In November 2006, comprehensive Gowers Review of Intellectual Property (pdf) was made available to the public and was subsequently endorsed in full by the Government, which committed itself to much anticipated reform of IP law. Throughout the next three years various initiatives and consultations were put in place but the reform failed to materialize. Nevertheless, in January 2009 Department for Culture, Media and Sport published Digital Britain Interim Report setting out strategy for IP in our increasingly digitalized environment. Both documents read together seem to give an account of the volume and intensity of technological changes experienced during the last few years and its impact on political discourse.

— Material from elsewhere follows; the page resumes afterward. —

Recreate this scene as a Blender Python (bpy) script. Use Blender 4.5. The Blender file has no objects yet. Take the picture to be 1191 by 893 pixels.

The second report may seem to focus to greater extent on users and on Internet as a platform driving the unprecedented social change and at times it may appear as if the officials learned to appreciate the old “don’t fight the internet” catchphrase. Unfortunately this rhetoric is only a result of unwillingness or inability of the authors to explain in greater detail their proposals. It would not be unreasonable to think of later report as a victim of volatile nature of all-out transition from analog to digital. The high-speed of changes and low level of predictability of potential developments in on-line environment may suggest that traditional methods of analysis utilized on all stages of policy-making processes could prove highly unreliable.
All the same, it might be that changes brought by digitalization and rapid growth of the Internet, reached a point when the rule, “don’t fight the internet” finds its way into official discourse. As a consequence, some might think that various stakeholders would have to recognize that governance of the internet as well as attempts to change or influence behaviors of internet users might have to be carried out on “take it or leave it” basis rather than usual “give and take”. This notion might seem to be supported by general understanding that inflexible application and subsequent attempts to enforce analog IP laws in digital space were most likely to fail and would probably carry significant risk of rapid propagation of Mr. Bumble’s jurisprudence who famously stated that “law is an ass”.
On the other hand, it would be naïve to deem as inconceivable a situation in which Internet and its creative forces are sealed in some innovative CD/DVD box and placed on a shelf of local supermarket. How far are we from absolute disposal of “network neutrality” principles and creation of policies, which would give green light to practices such as traffic prioritization? Would that transform intangible social phenomenon into tangible infrastructure? It is certain that in such a situation negotiations between stakeholders would still be harsh; however, the power to dictate the terms of any potential agreement would change sides. Effectively it could turn users back into receivers, Winnie the Pooh with Mickey Mouse would be back in their living rooms and there would be no Star Wars Kid, Numa Numa Dancer or Free Hugs Campaign.
In other words, Internet can be free but it doesn’t have to.
The trouble with current situation is that it leads to a point when most reasonable approach would seem to be the one proposed by Wittgenstein when he wrote:
“(…) what can be said at all can be said clearly, and what we cannot talk about we must pass over in silence.”
Which might pose various practical difficulties in context of policymaking, if not in every possible context. However, I personally would prefer this approach rather than the one, which involves throwing the reason out of the window (pdf).